This is the seventh edition of Corruption Tracker and the final one for 2007. Each month Corruption Tracker is emailed as an electronic bulletin to a range of institutions, organisations and individuals. If you have any comments that could help Insight to improve Corruption Tracker, please email your thoughts to Tileni Mongudhi at tileni@insight.com.na. The next edition will be distributed at the end of January 2008
Who funds our political parties and what do they do with the millions of dollars they receive in taxpayers’ money? The short answer is that no one, apart from the parties themselves, knows.
The only legislation which mentions party funding is the Electoral Act, which makes it a legal requirement that parties disclose foreign funding. However, the Act doesn’t specify how this disclosure should take place.
The parliamentary select committee which recommended the state funding of parties in 1996, also said parties receiving taxpayers’ money should have their annual audited accounts published in the Government Gazette. But, even though the parties combined are now receiving over N$15 million each year, no party has ever submitted its accounts for publication.
The current murky picture regarding party funding leaves plenty of room for speculation and corruption. No surprise then that the issue of funding also becomes a political football.
The Swapo Party Youth League accuses the newly formed Rally for Democracy and Progress of receiving money from the Swedish government (dismissed as “ridiculous” by the Swedes).
Opposition parties question how much ‘in kind’ funding the ruling party receives from our own government. For example, who paid for the glossy government report to the Swapo Congress or the printed edition of President Pohamba’s speech?
It is not just the ruling party – the funding of opposition parties is equally opaque.
Most pertinently for Corruption Tracker, do all the secret donors involved in Namibian politics expect and receive favours in the forms of kick-backs, contracts, jobs and other forms of favouritism?
Transparency International recommends baseline standards for party fi nancing. These include the general point that the public should have access to information about how parties and candidates are fundedand that regulations governing party funding should be enforced by a strong, independent authority.
The introduction of such measures in Namibia would diminish the possibility of political funding being used as a form of bribery to gain favours and the unhelpful name-calling about foreign backers that is almost bound to be a feature in the run-up to the next election.
In addition, such regulations would improve the integrity of the auditing processes within the parties.
At the moment there is no legal mechanism in place. But while the parties themselves might be complacent about the matter, several key bodies and groups could take a lead. Those currently reviewing electoral legislation should recognise that the current clause on foreign funding does not work. It needs to be replaced by a comprehensive set of rules about the disclosure of funding.

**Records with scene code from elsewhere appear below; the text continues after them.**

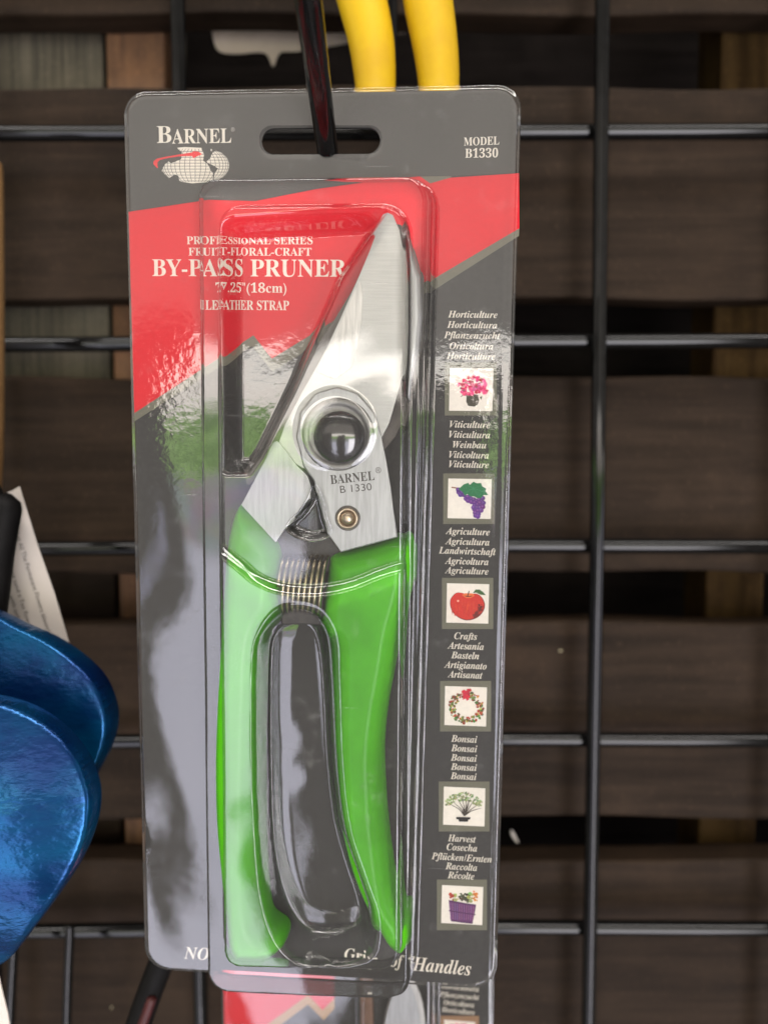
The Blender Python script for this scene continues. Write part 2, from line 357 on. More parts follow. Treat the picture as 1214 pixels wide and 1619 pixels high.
M_stud_d = wood('dark_stud', (0.036, 0.021, 0.007), (0.017, 0.009, 0.003), 0.8, along=(90, 90, 6), spec=0.05)  # darker wood for the right-hand stud
M_panel = wood('grey_panel', (0.095, 0.08, 0.052), (0.032, 0.028, 0.017), 0.7, along=(170, 90, 5))
M_back = wood('dark_backing', (0.010, 0.008, 0.007), (0.005, 0.004, 0.0035), 0.9, spec=0.02)
M_black = principled('black_enamel', (0.004, 0.004, 0.004), 0.05, 0.0, 0.30, coat=0.0, var=0.3, rvar=0.05)
M_card = principled('card_stock', (0.036, 0.034, 0.032), 0.6, 0, 0.2, var=0.12, vscale=700.0)
M_ink = ink('printed_ink')
M_clear = clear_sheet('clear_plastic')
M_green = principled('green_vinyl', (0.066, 0.365, 0.003), 0.34, 0, 0.22, var=0.10, vscale=60.0, bump=0.06, bscale=500.0, sss=0.15)
M_steel = principled('brushed_steel', (0.40, 0.395, 0.375), 0.50, 1.0, 0.5, var=0.06, vscale=120.0, stretch=(1.0, 30.0, 30.0), bump=0.07, bscale=120.0, rvar=0.05)
M_steel_b = principled('ground_steel', (0.47, 0.455, 0.43), 0.5, 1.0, 0.5, var=0.16, vscale=90.0, stretch=(12.0, 1.0, 1.0), bump=0.12, bscale=90.0)
M_plate = principled('satin_steel', (0.34, 0.34, 0.335), 0.45, 1.0, 0.5, var=0.10, vscale=70.0, stretch=(20.0, 1.5, 1.0), bump=0.08, bscale=70.0, rvar=0.12)
M_washer = principled('washer_steel', (0.24, 0.235, 0.22), 0.55, 1.0, 0.5, var=0.1, vscale=300.0)
M_darksteel = principled('dark_steel', (0.10, 0.088, 0.078), 0.5, 0.6, 0.5, var=0.25, vscale=200.0)
M_bolt = principled('black_bolt', (0.010, 0.010, 0.011), 0.14, 0.0, 0.7, coat=0.8, var=0.2)
M_brass = principled('brassy_wire', (0.45, 0.38, 0.27), 0.26, 1.0, 0.5, var=0.15)
M_bronze = principled('rivet_metal', (0.46, 0.37, 0.27), 0.32, 1.0, 0.5, var=0.15)
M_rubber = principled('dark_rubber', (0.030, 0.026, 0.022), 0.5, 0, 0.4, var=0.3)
M_etch = principled('etched_mark', (0.06, 0.055, 0.05), 0.7, 0.2, 0.3, var=0.1)
M_yellow = principled('yellow_grip', (0.56, 0.36, 0.006), 0.42, 0, 0.25, var=0.10, vscale=40.0, bump=0.08, bscale=160.0, col2=(0.47, 0.28, 0.010))
M_blue = principled('blue_enamel', (0.001, 0.078, 0.185), 0.22, 0.6, 0.35, coat=0.0, var=0.3, vscale=24.0, stretch=(1.0, 1.0, 1.8), bump=0.75, bscale=75.0, col2=(0.001, 0.018, 0.092), rvar=0.25, bdist=0.0009)
M_paper = principled('tag_paper', (0.50, 0.45, 0.41), 0.8, 0, 0.2, var=0.04, vscale=60.0)
M_type = principled('grey_type', (0.08, 0.075, 0.07), 0.8, 0, 0.2)
M_beige = principled('beige_paper', (0.30, 0.25, 0.19), 0.85, 0, 0.2, var=0.08, vscale=60.0)
M_handle = wood('pale_handle', (0.22, 0.125, 0.05), (0.15, 0.08, 0.03), 0.5, along=(90, 90, 6))
M_strap = principled('black_grip', (0.005, 0.0045, 0.0045), 0.6, 0, 0.1, var=0.2)
M_redgrip = principled('dark_red_grip', (0.05, 0.006, 0.006), 0.5, 0, 0.4, var=0.2)

# ------------------------------------------------------------------ printing and lettering
class Print:                                                       # flat printed shapes: one mesh, a colour per face
    def __init__(s, pl): s.pl, s.V, s.F, s.C = pl, [], [], []
    def uvpoly(s, P, col, h):
        P = np.asarray(P); V = s.pl.W(P, np.full(len(P), h)); n = len(s.V); s.V += [tuple(v) for v in V]
        s.F.append(tuple(range(n, n + len(P)))); s.C.append(col)
    def poly(s, pts, col, h): s.uvpoly(s.pl.poly(pts), col, h)
    def raw(s, uv, faces, col, h):
        V = s.pl.W(uv, np.full(len(uv), h)); n = len(s.V); s.V += [tuple(v) for v in V]
        for f in faces: s.F.append(tuple(i + n for i in f)); s.C.append(col)
    def text(s, txt, style, cx, cy, wpx, cap, col, h, rot=0.0, **kw):
        for uv, faces in lay_text(s.pl, txt, style, cx, cy, wpx, cap, rot, **kw): s.raw(uv, faces, col, h)
    def build(s, name, parent, mat=None):
        me = bpy.data.meshes.new(name); bm = bmesh.new(); vs = [bm.verts.new(v) for v in s.V]; lay = bm.loops.layers.float_color.new('Col'); nn = Vector(tuple(s.pl.n))
        big = []
        for f, cc in zip(s.F, s.C):
            try: fc = bm.faces.new([vs[i] for i in f])
            except ValueError: continue
            fc.normal_update()
            if fc.normal.dot(nn) < 0: fc.normal_flip()
            for l in fc.loops: l[lay] = tuple(cc) + (1.0,)
            if len(f) > 4: big.append(fc)
        bmesh.ops.triangulate(bm, faces=big); bm.to_mesh(me); bm.free()
        return link(name, me, mat or M_ink, parent)
def styled(t, style):
    out = ''
    for ch in t:
        o = ord(ch)
        if style == 'bold':
            if 'A' <= ch <= 'Z': ch = chr(0x1D400 + o - 65)
            elif 'a' <= ch <= 'z': ch = chr(0x1D41A + o - 97)
            elif '0' <= ch <= '9': ch = chr(0x1D7CE + o - 48)
        elif style == 'bi':
            if 'A' <= ch <= 'Z': ch = chr(0x1D468 + o - 65)
            elif 'a' <= ch <= 'z': ch = chr(0x1D482 + o - 97)
        out += ch
    return out
_tc = {}
def glyphs(t):
    if t in _tc: return _tc[t]
    cu = bpy.data.curves.new('type', 'FONT'); cu.body = t; cu.resolution_u = 4
    o = bpy.data.objects.new('type', cu); COL.objects.link(o)
    me = o.evaluated_get(bpy.context.evaluated_depsgraph_get()).to_mesh()
    V = np.array([v.co[:2] for v in me.vertices]) if len(me.vertices) else np.zeros((0, 2)); Fc = [tuple(p.vertices) for p in me.polygons]
    bpy.data.objects.remove(o); bpy.data.curves.remove(cu); _tc[t] = (V, Fc); return V, Fc
ACC = {'í': 'i', 'é': 'e', 'ü': 'u'}
def lay_text(pl, txt, style, cx, cy, wpx, cap, rot=0.0, slant=0.0):
    plain = ''.join(ACC.get(ch, ch) for ch in txt); st = styled(plain, style); V, Fc = glyphs(st); V = V.copy(); Fc = list(Fc); extra = []
    for i, ch in enumerate(txt):
        if ch in ACC:
            x1 = glyphs(styled(plain[:i + 1], style))[0][:, 0].max(); x0 = glyphs(styled(plain[:i], style))[0][:, 0].max(); xm = (x0 + x1) / 2 + 0.06
            if ch == 'ü': q = [[(xm - .16, .56), (xm - .04, .56), (xm - .02, .68), (xm - .14, .68)], [(xm + .06, .56), (xm + .18, .56), (xm + .20, .68), (xm + .08, .68)]]
            else: q = [[(xm - .03, .55), (xm + .05, .55), (xm + .22, .74), (xm + .08, .74)]]
            extra += q
    lo, hi = V[:, 0].min(), V[:, 0].max()
    for q in extra: n = len(V); V = np.vstack([V, q]); Fc.append((n, n + 1, n + 2, n + 3))
    c0 = pl.uv(cx, cy); sx = np.linalg.norm(pl.uv(cx + 1, cy) - c0); sy = np.linalg.norm(pl.uv(cx, cy + 1) - c0)
    U = np.c_[(V[:, 0] - (lo + hi) / 2) * (wpx * sx / (hi - lo)), (V[:, 1] - 0.345) * (cap * sy / 0.69)]
    U[:, 0] += slant * U[:, 1]
    ca, sa = math.cos(rot), math.sin(rot)
    return [(U @ np.array([[ca, sa], [-sa, ca]]) + c0, Fc)]

CREAM = (0.74, 0.68, 0.58); OLIVE = (0.150, 0.145, 0.105); RED = (0.63, 0.008, 0.020); STOCK = (0.066, 0.062, 0.057); WHITE = (0.78, 0.73, 0.65)

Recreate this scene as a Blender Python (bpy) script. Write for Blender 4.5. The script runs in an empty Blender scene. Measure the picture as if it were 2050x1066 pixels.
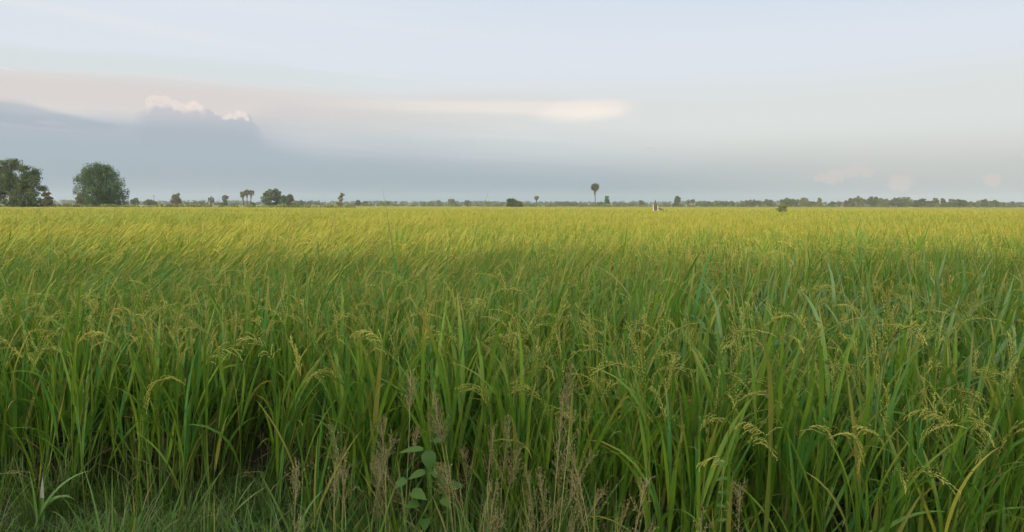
import bpy, math, random
import numpy as np
from mathutils import Matrix, Vector

S = bpy.context.scene
R_ = math.radians

# ------------------------------------------------------------------ camera
CAMZ = 1.35
FPX = 1520.0                       # focal length in photo pixels (photo 2050 x 1066)
PITCH = math.atan((533 - 411.5) / FPX)
ROLL = 0.0022
fw = np.array([0, math.cos(PITCH), -math.sin(PITCH)])
up0 = np.array([0, math.sin(PITCH), math.cos(PITCH)])
rt0 = np.array([1.0, 0, 0])
rt = math.cos(ROLL) * rt0 + math.sin(ROLL) * up0
up = math.cos(ROLL) * up0 - math.sin(ROLL) * rt0
cam_d = bpy.data.cameras.new('camera')
cam = bpy.data.objects.new('camera', cam_d)
S.collection.objects.link(cam)
cam.matrix_world = Matrix(((rt[0], up[0], -fw[0], 0), (rt[1], up[1], -fw[1], 0),
                           (rt[2], up[2], -fw[2], CAMZ), (0, 0, 0, 1)))
cam_d.sensor_width = 36.0
cam_d.lens = 36.0 * FPX / 2050.0
cam_d.clip_start = 0.05
cam_d.clip_end = 20000
S.camera = cam


def ray(px, py):
    return fw + rt * ((px - 1025) / FPX) + up * ((533 - py) / FPX)


def at(px, py, D):
    """world point on the ray through a photo pixel at depth Y = D"""
    r = ray(px, py)
    return np.array([0, 0, CAMZ]) + r * (D / r[1])


def horizon_y(px):
    return 411.5 + ROLL * (px - 1025)


# ------------------------------------------------------------------ render / exposure
S.render.engine = 'CYCLES'
S.view_settings.view_transform = 'Standard'
S.view_settings.look = 'None'
S.view_settings.exposure = 0.0
S.view_settings.gamma = 1.0
S.cycles.max_bounces = 6
S.cycles.diffuse_bounces = 4
S.cycles.transmission_bounces = 4
S.cycles.glossy_bounces = 2
S.cycles.volume_bounces = 1
S.cycles.caustics_reflective = False
S.cycles.caustics_refractive = False

# ------------------------------------------------------------------ sun
WEST_BOOST = 2.3                         # boost added to the unseen sunset-side sky to lift the shaded near rice
SUN_EL = R_(10.0)
SUN_AZ = R_(180 + 22)              # compass-like: 0 = +Y (view direction), clockwise; sun behind, a little to the left
sdir = Vector((math.sin(SUN_AZ) * math.cos(SUN_EL), math.cos(SUN_AZ) * math.cos(SUN_EL), math.sin(SUN_EL)))
sun_d = bpy.data.lights.new('sun', 'SUN')
sun_d.energy = 3.7
sun_d.angle = R_(1.5)
sun_d.color = (1.0, 0.83, 0.55)
sun = bpy.data.objects.new('sun', sun_d)
S.collection.objects.link(sun)
sun.rotation_euler = sdir.to_track_quat('Z', 'Y').to_euler()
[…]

The Auditor General’s office should be pro-active in offering to audit parties accounts and ensuring it has the legal power to do this. The Anti- Corruption Commission should be involved as it has the mandate to ensure “practices, systems, and procedures” facilitate the discovery of corruption.
Perhaps most importantly, President Pohamba can give meaning to his zero tolerance for corruption pledge by making the introduction of effective regulations on party funding a requirement ahead of the next election.